Let’s walk through best practices and then talk about report culling!
Best practices:
Naming convention best practice– give your report a meaningful name. And even though you love your name, that is not a meaningful name for a report. You don’t have to be verbose, just descriptive of what the report will display. I don’t recommend you reference a specific date (from 2/15/2022 on), since you may change your selection criteria and have a discrepancy between the name and what the report delivers. To help you out here are some examples:
- New incidents this week
- Large losses (ok)… Losses over 100k (better)… Open WC losses over 100k (best)

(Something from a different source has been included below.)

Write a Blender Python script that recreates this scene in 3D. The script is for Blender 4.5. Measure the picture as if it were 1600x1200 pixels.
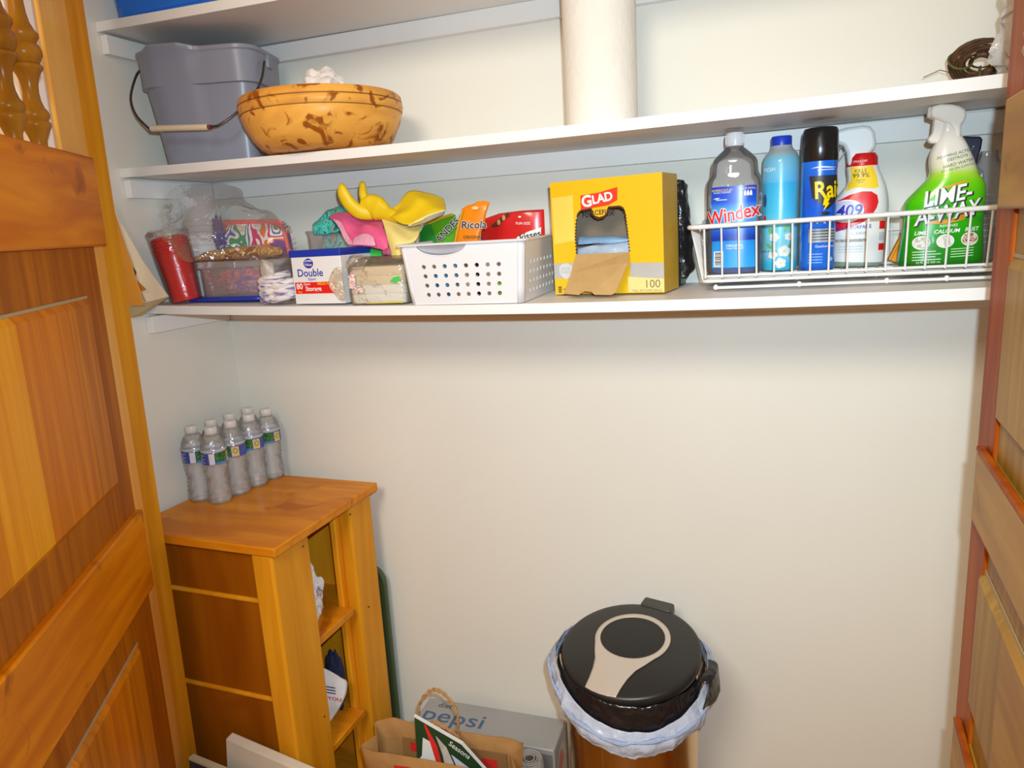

- GL claims closed this year
- WC triangle for Actuary
- Claims by Body Part – last 5 years
- WC OSHA recordable missing
- List of all Fatality claims by Year
- Policies expiring this year
Tagging best practice: tag your report a meaningfully. Tagging a report has been around since day 1 of Origami. I presume every RMIS has this feature. If not, then move on. It’s a great feature to quickly sift through your reports. The same logic as above applies but tags have to be shorter. I’d recommend you don’t tag ‘Mary’ because one day Mary may win the lottery and Susie will have to either always use reports tagged Mary or go through and retag Mary’s reports to Susie. Plus there may be more than one Mary, so you end up with a mishmosh of Mary Smith’s and Mary Pickering’s reports. Best practice would be tag with either a frequency if you’re a smaller operations (Annual, Quarterly) or by report audience (Accounting, Actuary, CFO)
Report folder best practice: Commit to using and …you guessed it, name meaningfully. Report folders in Origami allow for additional security around reports. I’m pretty sure Riskonnect has the same feature. I’ll double check with my Ventiv friends.
Report Culling:
I recommend an annual culling of reports, but if your operation is larger, you may want to cull your reports more frequently (say quarterly). Notify your user that you’re going to be cleaning up reports – that they should delete their own but you will also be deleting. Every system stores a last run by date, so start with the easy and delete reports that haven’t been run in a year (as long as they aren’t in your Annual folder list). Next I’d look at any reports that haven’t been run in 6 months…not to flat out delete but confirm they are in use. Then I’d jump to reports created in the past month and search for any with ‘Test’ in their name. Don’t do anything more than that and you’ll slowly get your report module spiffy.
And…should you have a user that wins the lottery and decides to leave your organization, add a step to review their private reports and report schedules before their last day.